Voters' confidence in Elections NL has also declined, as a CBC Vote Compass survey conducted after election's postponement found a majority of people surveyed either disapproved or strongly disapproved of Elections NL's management of the election thus far.
'Certainly a miscommunication'
Elections NL told CBC News in a statement that an Elections NL official would never instruct someone to forge another person's signature or misrepresent themselves.
If the incident did happen, the organization said, there was "certainly a miscommunication between the election official and the elector."
"It would absolutely be election fraud for someone to sign someone else's name on the blue declaration envelope," the Elections NL statement reads.
"Only an election official can assist an elector in completing the signature on a blue declaration envelope. Even then, the process is for the elector to mark an 'x' on the signature line, followed by the election official writing 'his or her mark' and their own initials."
Elections NL said Brookings's father can contact them directly to request a replacement voting kit, but Brookings said the family was told they will have to "wait and see."

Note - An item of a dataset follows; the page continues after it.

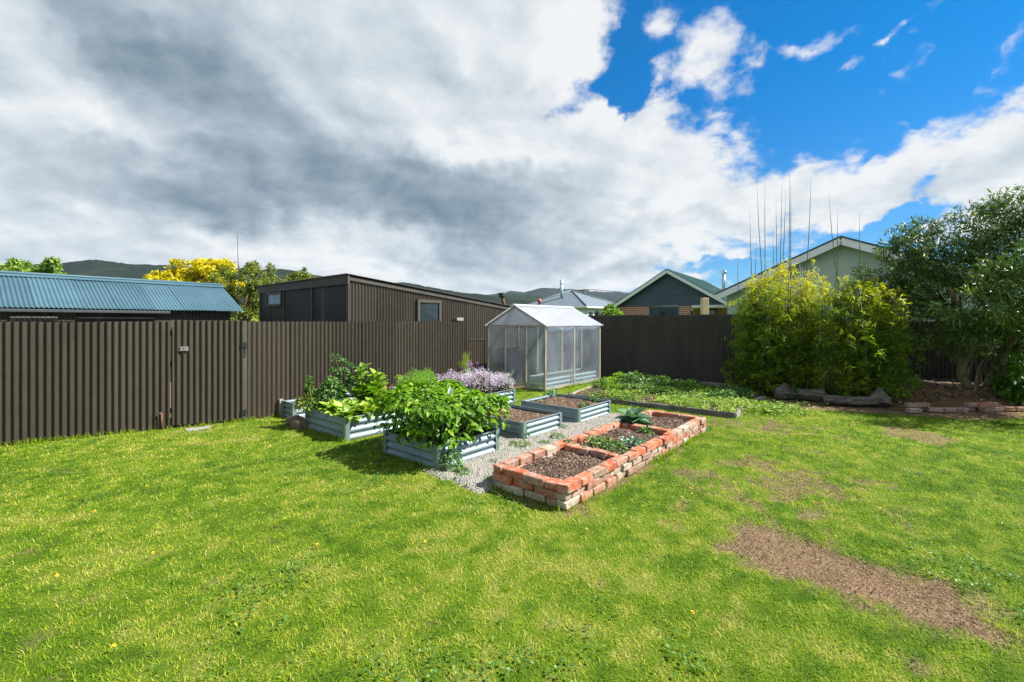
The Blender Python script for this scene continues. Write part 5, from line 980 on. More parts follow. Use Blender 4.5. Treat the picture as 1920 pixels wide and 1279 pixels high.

"We tried calling. I sent an email to Elections Newfoundland and Labrador, we tried to contact the candidates running here to see if there's anything they can do. I even offered, is there a possibility we could go to St. John's and, maintaining social distancing, retrieve a ballot?" he said.
"I think it really does throw the whole election into question. If he was told this, who's to say someone else was? And who's to say that if we see a district that's close, these votes are legitimate?"